Provided Photo Dizzy Trout, third bottom left, of the Detroit Tigers Barnstormers, dazzled a crowd of 2,000 at a 1947 exhibition game in South Range.

SOUTH RANGE — Of all the barnstorming sports teams that made it to the Copper Country, the 1947 group of major league baseball players was probably the favorite of local fans.

Put together by Detroit players George Kell and Virgil Trucks, the team played a pair of exhibition games in South Range in 1947 and 1949.

But it was the antics of pitcher Dizzy Trout that left the crowd of more than 2,000 fans buzzing after the early October afternoon.

The late Merv Klemett of Hancock served as the bat boy for the big leaguers. He said it was a big day for everyone.

“I remember the kids were let out of school early so they could go to the game,” Klemett recalled in an interview in 2005. “We didn’t get to see big league …. players in person …. very often up here.”

Also on the roster for the barnstormers were Mike Tresh and Cass Michaels of the White Sox; Elmer Valo of the Athletics; and Don Lund and Roy Cullenbine of the Tigers.

Opposing the big leaguers was a team comprised mainly of the South Range team of the Northern Wisconsin-Michigan League.

South Range had won a few league titles the previous decade.

The roster included pitchers Ikka Hahka, Zeke Hornick and Rusty Hiltunen — all consistent winners for Range.

The Range team also had solid hitters like Wes Kangas, Tony Pleshe and Mike Bukovich.

Trout had a successful career in the majors, winning 20 games three times, and serving as the Tigers No. 2 man behind Hall-of-Famer Hal Newhouser.

The game was played on a raw day (it snowed a little the night before) and was low-scoring. The Tigers grabbed a 4-2 decision behind the hurling of Trout, Art Houtteman and Bob Kuvava of the Chicago White Sox.

Trout stole the show late in the game when he bet $5 with local businessman, Waino Komula, he would hit a homer in his next plate appearance.

When he connected for a long ball in the seventh inning, he ran backwards around the bases before running over to the stands to Komula to collect the bet.

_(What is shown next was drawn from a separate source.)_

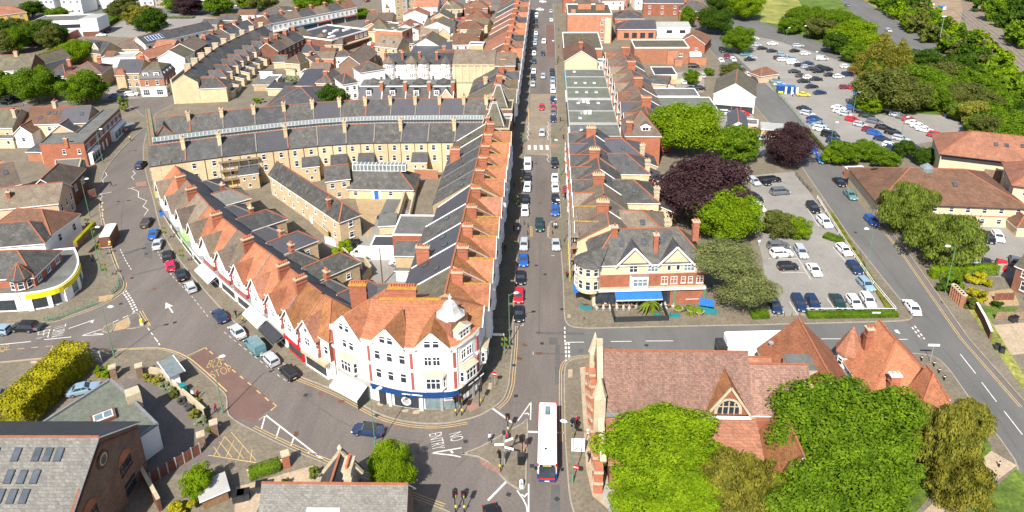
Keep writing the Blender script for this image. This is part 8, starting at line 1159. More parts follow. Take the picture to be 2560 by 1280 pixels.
box_vehicle('box_truck', 'white roofed box truck with dark brown rear driving up the crescent', 'truck', (-94.6,132.9), rad(107), 6.4, 2.3, 3.0, 'brick_brown', 'trim_white', [('tail_light', MB().box(-3.22,-3.18,-1.1,-.75,.7,1.2,'lamp_red').box(-3.22,-3.18,.75,1.1,.7,1.2,'lamp_red')), ('rear_bumper', MB().box(-3.35,-3.15,-1.15,1.15,.35,.6,'steel')), ('rear_light_panel', MB().box(-3.22,-3.19,-1.05,-.6,1.5,1.9,'plate').box(-3.22,-3.19,-.9,-.5,1.0,1.25,'plate')), ('windscreen', MB().box(3.18,3.22,-.9,.9,1.3,2.4,'glass'))])
tp_ = lerp((30.50,101.28), (36.46,97.02), .5)
box_vehicle('removal_lorry', 'long white box lorry parked behind the church on the church road', 'lorry', (34.2, 99.0), rad(184), 10.6, 2.5, 3.7, 'trim_white', 'trim_white', [('cab', MB().box(5.2,6.6,-1.15,1.15,.4,2.5,'charcoal').box(6.5,6.63,-1.,1.,1.4,2.3,'glass'))])
box_vehicle('market_bus', 'dark bus with red and white front in the far market alley', 'bus', (-46.2,375.6), rad(-95), 9, 2.5, 3., 'charcoal', 'charcoal', [('windscreen', MB().box(4.5,4.53,-1,1,1.2,2.2,'glass')), ('bumper', MB().box(4.4,4.56,-1.2,1.2,.4,1.,'red_paint'))])
# ---------------------------------------------------------------- street furniture
def lamp_mesh(h, arm): b = MB().tube([(0,0,0),(0,0,1.4),(0,0,1.45),(0,0,h)], [.13,.13,.075,.05], 8, 'green_post'); b.tube([(0,0,h-.3),(arm*.5,0,h-.05),(arm,0,h)], [.04,.035,.03], 6, 'green_post'); return b.mesh('post')
LM = {}
HEADM = MB().tube([(-.45,0,0),(-.3,0,.02),(0,0,.05),(.3,0,.02),(.5,0,0)], [.03,.17,.22,.2,.04], 10, 'lamp_clear').mesh('lamp_head')
def lamp(xy, rz, label, h=9.8, arm=.9, grp='green street lamps'):
    if (h, arm) not in LM: LM[(h, arm)] = lamp_mesh(h, arm)
    t = thing('street_lamp', label, 'street lamp', (*xy, .1), rz, grp); ob('post', LM[(h, arm)], t); ob('lamp_head', HEADM, t, (arm+.35, 0, h)); return t
for p, rz, l in (((-71.24,94.55),.2,'green street lamp beside the grey notice board at the left junction'),((-47.77,82.65),.4,'green street lamp over the red bus bay'),((-23.60,76.61),.5,'green street lamp behind the blue coupé'),((-89.6,121.1),.2,'green street lamp on the shaded west pavement by the basket poles'),((-106.0,143.9),.2,'green street lamp beside the pink notice board'),((-122.4,176.4),.2,'green street lamp outside the flat brick shops'),((-6.25,100.20),.3,'green street lamp by the hanging sign at the corner of the main street'),((3.4,134.9),2.8,'green street lamp beside the scaffolding on the east kerb'),((3.3,169.7),2.8,'green street lamp by the red and black awning'),((3.5,203.2),2.8,'green street lamp below the far zebra on the east kerb'),((3.39,71.69),2.9,'green street lamp carrying the no entry sign beside the bus'),((61.8,123.9),3.,'thin lamp on the fence of the small car park'),((73.6,117.6),3.,'pale green lamp by the brick garden piers'),((81.2,335.8),3.,'lamp at the bend of the rear road'),((-130.0,213.0),.3,'lamp with yellow sign at the west junction'),((3.2,279.1),2.8,'lamp far up the east side of the main street')): lamp(p, rz, l)
for i, p in enumerate(((79.7,192.0), (101.1,196.8), (97.0,220.4), (101.8,272.2), (120.4,303.7), (104.8,315.3), (113.0,319.1))): lamp(p, 0, f'slim pale lamp, {ORD[i]} up the large car park from the hedge', 7., .5, 'car park lamps')
t = thing('tall_mast', 'very tall white mast lamp beside the bypass crash barrier', 'street lamp', (*(167.8,309.9), 0)); ob('post', MB().tube([(0,0,0),(0,0,13)], [.16,.08], 8, 'steel'), t); ob('lamp_head', MB().box(-.9,.9,-.15,.15,12.9,13.15,'lamp_clear'), t)
def signal(xy, rz, label, n=1):
    t = thing('traffic_signal', label, 'traffic light', (*xy, .12), rz, 'traffic signals at the junction'); ob('pole', MB().tube([(0,0,0),(0,0,3.6)], [.07,.06], 8, 'black'), t)
    for k in range(n):
        a = k*2.2; hd_ = MB().box(-.2,.2,-.42,-.08,2.7,3.6,'black').box(-.32,.32,-.1,-.07,2.6,3.72,'charcoal'); o = ob('signal_head', hd_, t, (0,0,0), a)
        for z, m in ((3.4,'lamp_red'),(3.14,'lichen_cap'),(2.88,'green_post')): ob('lens', MB().tube([(0,-.5,z),(0,-.4,z)], [.1,.1], 10, m), o)
    ob('push_button', MB().box(-.1,.1,-.2,-.07,1.,1.3,'yellow_fascia'), t); return t
for i, (p, rz) in enumerate((((-5.44,80.02),0),((-3.25,75.82),2.6),((-6.04,73.24),-.8),((3.70,79.11),3.),((-9.95,85.38),2.4),((-13.19,83.29),-.5),((-12.40,83.37),.4),((-11.27,66.67),.5),((-10.18,66.71),.2))): signal(p, rz, ['traffic light at the top of the triangular island','traffic light by the black box on the island kerb','traffic light with yellow button at the left point of the island','traffic light on the church pavement beside the bus','traffic light outside the black shop fascia','short traffic light left of a pair on the corner building pavement','short traffic light right of a pair on the corner building pavement','dark signal at the bottom edge, left of two','dark signal at the bottom edge, right of two'][i], 1+i % 2)
ob_ = ob('control_cabinet', MB().box(-.45,.45,-.35,.35,0,1.5,'black').box(-.48,.48,-.38,.38,1.5,1.56,'charcoal'), None, (*(-3.41,74.77), .12)); tag(ob_, 'black control cabinet on the triangular island', 'cabinet')
t = thing('direction_post', 'grey post with direction signs on the triangular island', 'signpost', (*(-5.59,74.44), .12)); ob('post', MB().cyl(0,0,0,5.2,.09,8,'steel'), t); [ob('sign_panel', MB().box(-1.3 if k % 2 else 0, 0 if k % 2 else 1.3,-.04,.04,2.9+.45*k,3.2+.45*k,'plate_white'), t, rz=.4*k-.3) for k in range(3)]; ob('lamp_head', MB().cyl(0,0,5.2,5.7,.22,8,'charcoal'), t)
def noentry(xy, rz, label, z=2.4, pole=True):
    t = thing('no_entry_sign', label, 'road sign', (*xy, .12), rz)
    if pole: ob('pole', MB().cyl(0,0,0,z+.4,.05,8,'steel'), t)
    ob('disc', MB().tube([(0,-.12,z),(0,-.08,z)], [.42,.42], 24, 'red_paint'), t); ob('bar', MB().box(-.3,.3,-.14,-.12,z-.07,z+.07,'plate_white'), t); return t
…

“Everyone got a kick out of that,” Klemett recalled. “He (Trout) was a real character.”

Virtually the same team returned in 1949 and won again. Few details were available on that game.

Kell, who would organize his own team for a later trip to Hancock, said that big league players had no qualms about playing exhibition games after the regular season.

“I think my top salary was around $12,000 a year,” said Kell, who was a career .311 hitter and who made it into the Hall of Fame.

As for Trout, he compiled a 170-161 lifetime record with an earned run average of 3.34.

His son, Steve, later pitched in the majors with the Chicago Cubs.